**Exercise description**: Write every line out verbatim and omit the pictures.
#### Source material ####
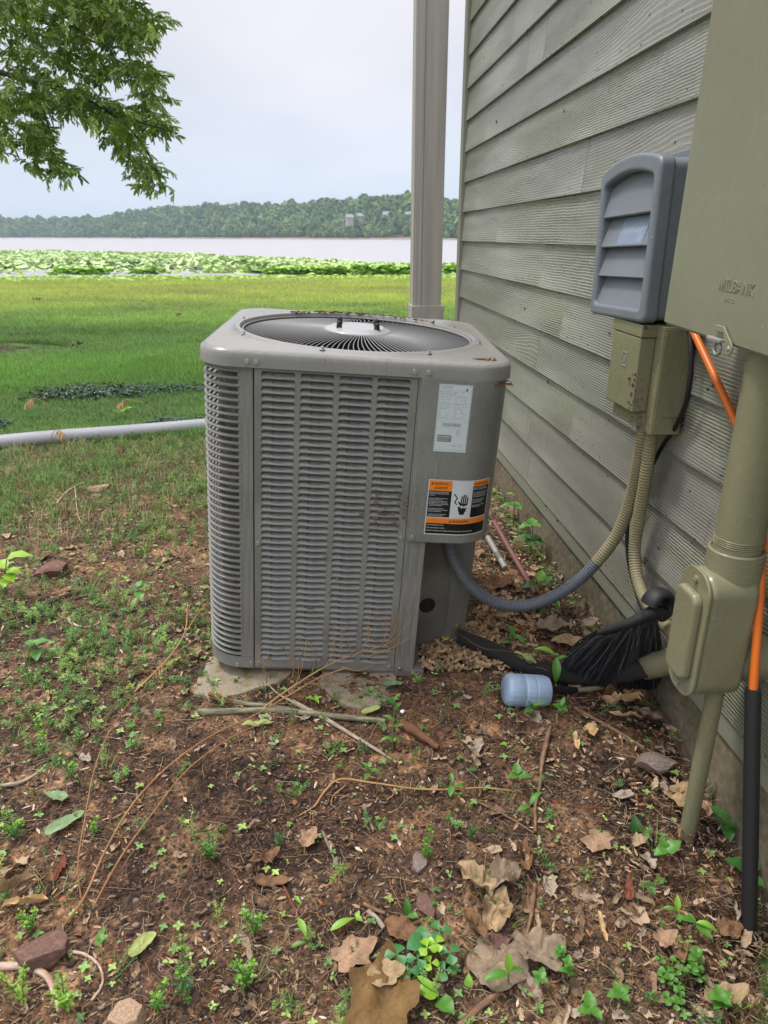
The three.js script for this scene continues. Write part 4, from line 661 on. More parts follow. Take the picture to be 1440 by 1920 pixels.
{ // concrete pavers under the unit
  const slab = (label, pts, th, seed) => {
    const P = pts.map(([x, y]) => onG(x, y, 0)), c = P.reduce((a, p) => a.add(p), V(0, 0, 0)).multiplyScalar(1 / P.length);
    const n = 40, cv = new THREE.CatmullRomCurve3(P, true, 'catmullrom', 0.25), o = thing('paver', label, 'paver', c, 0, 'concrete pavers under the condenser');
    const ring = cv.getSpacedPoints(n);
    const g = grid(n, 5, (u, v) => { const p = ring[Math.round(u * n) % n].clone().sub(c), k = [1, 1, 0.985, 0.93, 0.5, 0][Math.round(v * 5)], y = [-0.05, th - 0.009, th - 0.002, th, th, th][Math.round(v * 5)]; const w = 1 + (k > 0.9 ? 0.12 * fbm(u * 22, 1, seed, 4) : 0); return [p.x * k * w, y + (k < 0.99 ? 0.002 * fbm(p.x * 20 * k, p.z * 20 * k, seed, 3) : 0) + p.y * k, p.z * k * w]; }, (u, v) => { const p = ring[Math.round(u * n) % n].clone().sub(c), k = [1, 1, 0.985, 0.93, 0.5, 0][Math.round(v * 5)]; return [p.x * k * 2 + seed, p.z * k * 2]; });
    part('slab', toCreasedNormals(g, 0.7), M.paver, o);
  };
  slab('wide concrete paver showing under the front left corner of the condenser', [[365, 1302], [385, 1238], [430, 1190], [620, 1180], [540, 1270], [470, 1296], [420, 1312]], 0.007, 3);
  slab('chipped concrete paver under the middle of the condenser front', [[598, 1282], [612, 1240], [700, 1225], [745, 1262], [728, 1308], [690, 1334], [640, 1322], [612, 1300]], 0.007, 7);
}

// ------------------------------------------------------------ sticks, stalks, roots
function stick(name, label, cat, pts, r0, r1, mat, o = {}) {      // pts: [x, y of the photograph, lift]
  const P = pts.map(([x, y, l]) => onG(x, y, (l ?? 0) + Math.max(r0, r1) * 0.8)), t = thing(name, label, cat, P[0], 0, o.group), q = P.map((p) => p.clone().sub(P[0]));
  const sd = pts[0][0] * 0.37;
  part(o.part ?? 'wood', tube(q, (v, u) => lerp(r0, r1, v) * (1 + (o.knob ?? 0.16) * fbm(v * 14 + sd, Math.abs(u - 0.5) * 3, sd, 3)), 8, Math.max(18, pts.length * 9)), mat, t);
  for (const b of o.branches ?? []) { const B = b.map(([x, y, l]) => onG(x, y, l ?? 0.004).sub(P[0])); part('twig', tube(B, (v) => lerp(r1 * 0.8, r1 * 0.35, v) + 0.0004, 6, B.length * 6), mat, t); }
  return t;
}
stick('bleached_stick', 'bleached pale forked stick pointing to the lower right below the pavers', 'stick', [[548, 1316], [600, 1342], [650, 1372], [700, 1402], [743, 1430]], 0.0075, 0.0035, M.bleached, { branches: [[[548, 1316, 0.01], [520, 1300, 0.012], [500, 1280, 0.02]]] });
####
**Reply**:
The three.js script for this scene continues. Write part 4, from line 661 on. More parts follow. Take the picture to be 1440 by 1920 pixels.
{ // concrete pavers under the unit
  const slab = (label, pts, th, seed) => {
    const P = pts.map(([x, y]) => onG(x, y, 0)), c = P.reduce((a, p) => a.add(p), V(0, 0, 0)).multiplyScalar(1 / P.length);
    const n = 40, cv = new THREE.CatmullRomCurve3(P, true, 'catmullrom', 0.25), o = thing('paver', label, 'paver', c, 0, 'concrete pavers under the condenser');
    const ring = cv.getSpacedPoints(n);
    const g = grid(n, 5, (u, v) => { const p = ring[Math.round(u * n) % n].clone().sub(c), k = [1, 1, 0.985, 0.93, 0.5, 0][Math.round(v * 5)], y = [-0.05, th - 0.009, th - 0.002, th, th, th][Math.round(v * 5)]; const w = 1 + (k > 0.9 ? 0.12 * fbm(u * 22, 1, seed, 4) : 0); return [p.x * k * w, y + (k < 0.99 ? 0.002 * fbm(p.x * 20 * k, p.z * 20 * k, seed, 3) : 0) + p.y * k, p.z * k * w]; }, (u, v) => { const p = ring[Math.round(u * n) % n].clone().sub(c), k = [1, 1, 0.985, 0.93, 0.5, 0][Math.round(v * 5)]; return [p.x * k * 2 + seed, p.z * k * 2]; });
    part('slab', toCreasedNormals(g, 0.7), M.paver, o);
  };
  slab('wide concrete paver showing under the front left corner of the condenser', [[365, 1302], [385, 1238], [430, 1190], [620, 1180], [540, 1270], [470, 1296], [420, 1312]], 0.007, 3);
  slab('chipped concrete paver under the middle of the condenser front', [[598, 1282], [612, 1240], [700, 1225], [745, 1262], [728, 1308], [690, 1334], [640, 1322], [612, 1300]], 0.007, 7);
}

// ------------------------------------------------------------ sticks, stalks, roots
function stick(name, label, cat, pts, r0, r1, mat, o = {}) {      // pts: [x, y of the photograph, lift]
  const P = pts.map(([x, y, l]) => onG(x, y, (l ?? 0) + Math.max(r0, r1) * 0.8)), t = thing(name, label, cat, P[0], 0, o.group), q = P.map((p) => p.clone().sub(P[0]));
  const sd = pts[0][0] * 0.37;
  part(o.part ?? 'wood', tube(q, (v, u) => lerp(r0, r1, v) * (1 + (o.knob ?? 0.16) * fbm(v * 14 + sd, Math.abs(u - 0.5) * 3, sd, 3)), 8, Math.max(18, pts.length * 9)), mat, t);
  for (const b of o.branches ?? []) { const B = b.map(([x, y, l]) => onG(x, y, l ?? 0.004).sub(P[0])); part('twig', tube(B, (v) => lerp(r1 * 0.8, r1 * 0.35, v) + 0.0004, 6, B.length * 6), mat, t); }
  return t;
}
stick('bleached_stick', 'bleached pale forked stick pointing to the lower right below the pavers', 'stick', [[548, 1316], [600, 1342], [650, 1372], [700, 1402], [743, 1430]], 0.0075, 0.0035, M.bleached, { branches: [[[548, 1316, 0.01], [520, 1300, 0.012], [500, 1280, 0.02]]] });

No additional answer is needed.